Children’s Aid Societies engage education sector in campaign that reminds kids that help is available and no one is alone

Children’s Aid Societies across the province are reaching out to Boards of Education, schools, and EarlyON and child care centres and asking them to partner on the Ontario Dress Purple Day campaign, which this year takes place on October 24. The day of action raises awareness about every child and youth’s right to safety and well-being, and the responsibility of adults to support them when they need help.

“The Ontario Dress Purple Day campaign offers an amazing opportunity for communities in Ontario to come together in a show of support for children and youth,” says Christina Campbell, campaign lead at OACAS. “On October 24 we will be letting kids know in every way we can that adults and social service organizations are there to support them if they need help.”

This is the second year that hundreds of schools across the province will participate in the campaign. Teachers and education professionals will be using specialized classroom resources to engage in age appropriate conversations about child abuse and neglect, with the goal of supporting students to acquire skills to reduce their vulnerability to harm. The classroom resources have been developed for OACAS by Boost Child & Youth Advocacy Centre and Windsor CAS, both organizations that have decades of experience teaching prevention in classrooms. Age appropriate prevention education for students was a recommendation coming out of the inquest into the death of Katelynn Sampson.

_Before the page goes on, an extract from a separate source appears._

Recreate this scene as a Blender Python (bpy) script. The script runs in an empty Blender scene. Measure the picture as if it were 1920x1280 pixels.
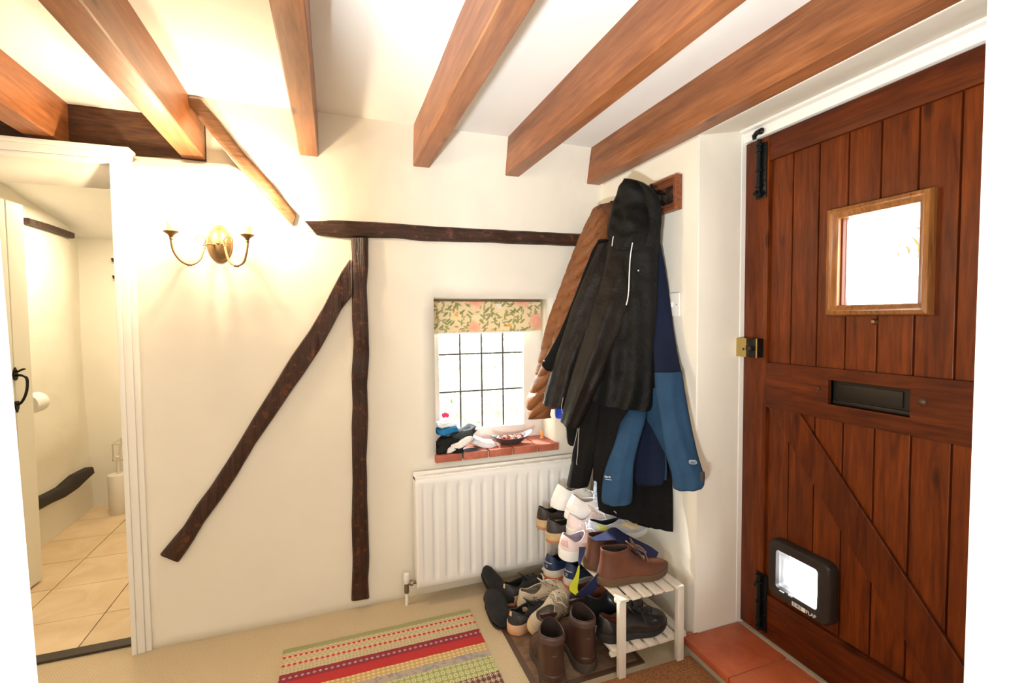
import bpy, bmesh, math, random
from mathutils import Vector, Matrix, Euler, noise
random.seed(7)
S = bpy.context.scene
COL = S.collection
PI = math.pi

# ------------------------------------------------------------------ camera
CAM = Vector((0.0, 0.0, 1.295))
FPX = 909.14
AR = Vector((0.93802466, -0.34645577, -0.00883926))
AU = Vector((0.02408432, 0.03972216, 0.99892047))
AF = Vector((0.34573064, 0.93722492, -0.04560451))
cd = bpy.data.cameras.new('camera')
cd.sensor_width = 36.0
cd.lens = FPX / 1920 * 36.0
cd.clip_start = 0.02
cam = bpy.data.objects.new('camera', cd)
COL.objects.link(cam)
cam.matrix_world = Matrix(((AR.x, AU.x, -AF.x, CAM.x), (AR.y, AU.y, -AF.y, CAM.y), (AR.z, AU.z, -AF.z, CAM.z), (0, 0, 0, 1)))
S.camera = cam

# ------------------------------------------------------------------ world, lights, exposure
S.view_settings.view_transform = 'Standard'
S.view_settings.look = 'None'
S.view_settings.gamma = 1.0
S.view_settings.exposure = 0.46
S.view_settings.use_curve_mapping = False
w = bpy.data.worlds.new('world'); S.world = w; w.use_nodes = True
bg = w.node_tree.nodes['Background']
bg.inputs[0].default_value = (0.93, 0.97, 1.0, 1); bg.inputs[1].default_value = 11.0

def area(name, loc, target, sx, sy, power, col):
    l = bpy.data.lights.new(name, 'AREA'); l.shape = 'RECTANGLE'; l.size = sx; l.size_y = sy
    l.energy = power; l.color = col
    o = bpy.data.objects.new(name, l); COL.objects.link(o); o.location = loc
    o.rotation_euler = (Vector(target) - Vector(loc)).to_track_quat('-Z', 'Y').to_euler()
    return o
# fill light added unseen behind the camera, and the flash bounced off the ceiling
area('light_flash_to_ceiling', (-0.45, -0.12, 0.90), (-0.15, 0.30, 2.13), 0.16, 0.12, 58, (0.90, 0.955, 1.0))
area('light_fill_behind', (-0.25, -1.25, 1.35), (0.1, 2.0, 1.1), 1.9, 1.3, 15, (1.0, 0.94, 0.85))
area('light_small_room', (-1.2, 3.4, 1.95), (-1.2, 3.4, 0), 0.3, 0.3, 11, (1.0, 0.86, 0.62))
sun = bpy.data.lights.new('sun', 'SUN'); sun.energy = 9; sun.angle = math.radians(3); sun.color = (1.0, 0.97, 0.95)
so = bpy.data.objects.new('sun', sun); COL.objects.link(so)
so.rotation_euler = Vector((0.30, -0.80, -0.52)).to_track_quat('-Z', 'Y').to_euler()

# ------------------------------------------------------------------ pixel -> point on a known plane of the room
def _ray(x, y): return AF * FPX + AR * (x - 960) - AU * (y - 640)
def PX(x, y, X): d = _ray(x, y); return CAM + d * ((X) / d.x)
def PY(x, y, Y): d = _ray(x, y); return CAM + d * (Y / d.y)
def PZ(x, y, Z): d = _ray(x, y); return CAM + d * ((Z - CAM.z) / d.z)
def PPL(x, y, p0, n):
    d = _ray(x, y); return CAM + d * ((p0 - CAM).dot(n) / d.dot(n))

# ------------------------------------------------------------------ materials
MATS = {}
class NT:
    def __init__(s, m):
        m.use_nodes = True; s.t = m.node_tree; s.n = s.t.nodes; s.l = s.t.links
        s.p = s.n['Principled BSDF']; s.out = s.n['Material Output']
    def new(s, typ, **kw):
        nd = s.n.new(typ)
        for k, v in kw.items(): setattr(nd, k, v)
        return nd
    def link(s, a, b): s.l.new(a, b)
    def coord(s, scale=(1, 1, 1), kind='Object', rot=(0, 0, 0)):
        tc = s.new('ShaderNodeTexCoord'); mp = s.new('ShaderNodeMapping')
        mp.inputs['Scale'].default_value = scale; mp.inputs['Rotation'].default_value = rot
        s.link(tc.outputs[kind], mp.inputs[0]); return mp.outputs[0]
    def noise(s, vec, scale, detail=3, rough=0.55, dist=0):
        t = s.new('ShaderNodeTexNoise'); t.inputs['Scale'].default_value = scale
        t.inputs['Detail'].default_value = detail; t.inputs['Roughness'].default_value = rough
        t.inputs['Distortion'].default_value = dist
        s.link(vec, t.inputs['Vector']); return t.outputs['Fac']
    def ramp(s, fac, stops, interp='LINEAR'):
        r = s.new('ShaderNodeValToRGB'); r.color_ramp.interpolation = interp
        e = r.color_ramp.elements
        while len(e) < len(stops): e.new(0.5)
        for i, (p, c) in enumerate(stops):
            e[i].position = p; e[i].color = (*c, 1) if len(c) == 3 else c
        s.link(fac, r.inputs[0]); return r.outputs[0]
    def bump(s, h, strength=0.3, dist=0.01, prev=None):
        b = s.new('ShaderNodeBump'); b.inputs['Strength'].default_value = strength; b.inputs['Distance'].default_value = dist
        s.link(h, b.inputs['Height'])
        if prev is not None: s.link(prev, b.inputs['Normal'])
        return b.outputs[0]
    def math(s, op, a, b=None, c=None):
        m = s.new('ShaderNodeMath', operation=op)
        for i, v in enumerate((a, b, c)):
            if v is None: continue
            if isinstance(v, (int, float)): m.inputs[i].default_value = v
            else: s.link(v, m.inputs[i])
        return m.outputs[0]
    def mix(s, fac, a, b, blend='MIX'):
        m = s.new('ShaderNodeMix', data_type='RGBA', blend_type=blend)
        for sock, v in ((m.inputs[0], fac), (m.inputs[6], a), (m.inputs[7], b)):
            if isinstance(v, (int, float)): sock.default_value = v
            elif isinstance(v, tuple): sock.default_value = (*v, 1) if len(v) == 3 else v
            else: s.link(v, sock)
        return m.outputs[2]

def mat(name, col=(.5, .5, .5), rough=0.6, metal=0.0, bump=None, spec=0.5, vary=None, coat=0, sheen=0):
    """plain material; bump=(scale,strength[,stretch]); vary=(scale, amount)"""
    if name in MATS: return MATS[name]
    m = bpy.data.materials.new(name); t = NT(m); p = t.p
    p.inputs['Base Color'].default_value = (*col, 1); p.inputs['Roughness'].default_value = rough
    p.inputs['Metallic'].default_value = metal; p.inputs['Specular IOR Level'].default_value = spec
    p.inputs['Coat Weight'].default_value = coat; p.inputs['Sheen Weight'].default_value = sheen
    if bump or vary:
        co = t.coord(bump[2] if bump and len(bump) > 2 else (1, 1, 1))
    if vary:
        f = t.noise(co, vary[0], 4)
        a = tuple(c * (1 - vary[1]) for c in col); b = tuple(min(1, c * (1 + vary[1])) for c in col)
        t.link(t.ramp(f, [(0.3, a), (0.7, b)]), p.inputs['Base Color'])
    if bump:
        t.link(t.bump(t.noise(co, bump[0], 4), bump[1], 0.004), p.inputs['Normal'])
    MATS[name] = m; return m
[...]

“Schools have a unique window into the lives of children and youth, and so play an important role in supporting their safety and well-being,” says Mary Ballantyne, CEO of the OACAS. “For many children and youth, schools are the one place where they may encounter helping adults who can support them to address any challenges they are facing.” Ontario’s 49 CASs are an essential part of the provincial safety net for children, but they rely heavily on professional and public referrals to do their work. Schools are one of the leading sources for child protection referrals made to CASs.